Some individuals and church-affiliated donors came forward immediately after the fire, and Final Farewell, a Jenkintown charity, is donating the caskets. Nonetheless, Carney said, the families are short an estimated $40,000 in related costs.
In the fire's immediate aftermath, Dosso said in an interview Friday, local and national Liberian leaders tended to be magnets for the media's interest in the tragic story, and she started to feel "disrespected."
"Everyone assumed that I was African," she said. "I was not being acknowledged as an American citizen at all. My kids were half and half. We need to acknowledge both."
However, as details emerged about how the victims died, Dosso said, her anger melted.
The fire erupted when a kerosene heater was mishandled and exploded. Christiana Teah, 41, and Harris Murphy, 35, ran through the flames to safety. Zyhire's father, Elliott Teah, 23; his sisters, Vivian, 26, and Jennifer, 17; and a family friend, Henry Gobokoloi, 54, took refuge in a basement bathroom, where they sheltered the children from the flames. All eventually succumbed to smoke inhalation.
"It is because of me that we are going to have one [unified] funeral," Dosso said. "When I found out how they were huddled together, I felt as though I should honor that.
"Just as Mr.
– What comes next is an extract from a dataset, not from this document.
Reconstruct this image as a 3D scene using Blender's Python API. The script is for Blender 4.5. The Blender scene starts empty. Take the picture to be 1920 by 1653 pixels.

Murphy ran through the fire, other people could have run through the fire. But they stayed for the children, and I am grateful," said Dosso, who "took comfort" knowing their bodies were not burned.
The survivors have received hundreds of condolence cards, including "profound regrets and sympathy" from Liberian President Ellen Johnson Sirleaf, who in a statement issued in Monrovia encouraged Liberians in the Philadelphia area to lend support to the families. Nathaniel Barnes, Liberia's ambassador to the United States, is expected to represent Sirleaf at the funerals, said Showih Kamara, president of the Liberian Association of Pennsylvania.
A memorial Web site, www.philasevenfirevictims.org, recalls Jennifer Teah as a vivacious teen and fan of fashion. "Pinks with brown and purple or orange with green and red," the posting notes, "and that's just her hair."
Vivian Teah, a security guard from Maryland, was in Philadelphia for a Christmas visit with her family.
Elliott Teah worked at the Home Depot on Oregon Avenue in South Philadelphia.
Henry Gobokoloi, a fixture in the local Liberian community, was known to friends as "Conmon." He was a businessman with import-export interests in Monrovia.
Since the fire, Dosso has not returned to her job as an assistant manager for a video chain. On Friday, as she prepared her remarks for the funerals, she recalled Ramere, a second grader at McMichael School, as a fan of football, basketball and PlayStation "who knew every word to every song by 50 Cent."
Mariam, a first grader at McMichael, loved Hannah Montana and Tyra Banks, and was "a true top model in the works." She could talk "from sunup to sundown," said Dosso, who called her "my little mommy, because she acted like she was the mom."
Zyhire, a roly-poly toddler nicknamed Butterball, Ziggy and Apple Butt-Butt, had just started talking. "Love you, Mommy" are the last words Dosso said she heard him say.
"It hurts," she said, scrolling through pictures of the children stored on her cell phone. "But I am happy with the way I raised my kids. Some say I spoiled them. But I am happy with everything I gave them."
Funeral arrangements are as follows: All viewings and services will be at Divine Mercy Parish, 6667 Chester Ave. On Friday, friends may call from 6 to 8 p.m., with a funeral service from 9 to 11 p.m., and an additional viewing from 11 to 11:30 p.m.
On Saturday, calling is from 8 to 9 a.m.; an additional service will be held from 9 a.m. to noon.
Interment will be at Mount Zion Cemetery, Collingdale.
Donations may be made through the memorial Web site's PayPal link, or by mail to Phila. Seven Fire Victims Memorial Fund, Account 2000031121480, Wachovia Eastwick Financial Center, 2904 Island Ave., Philadelphia 19153.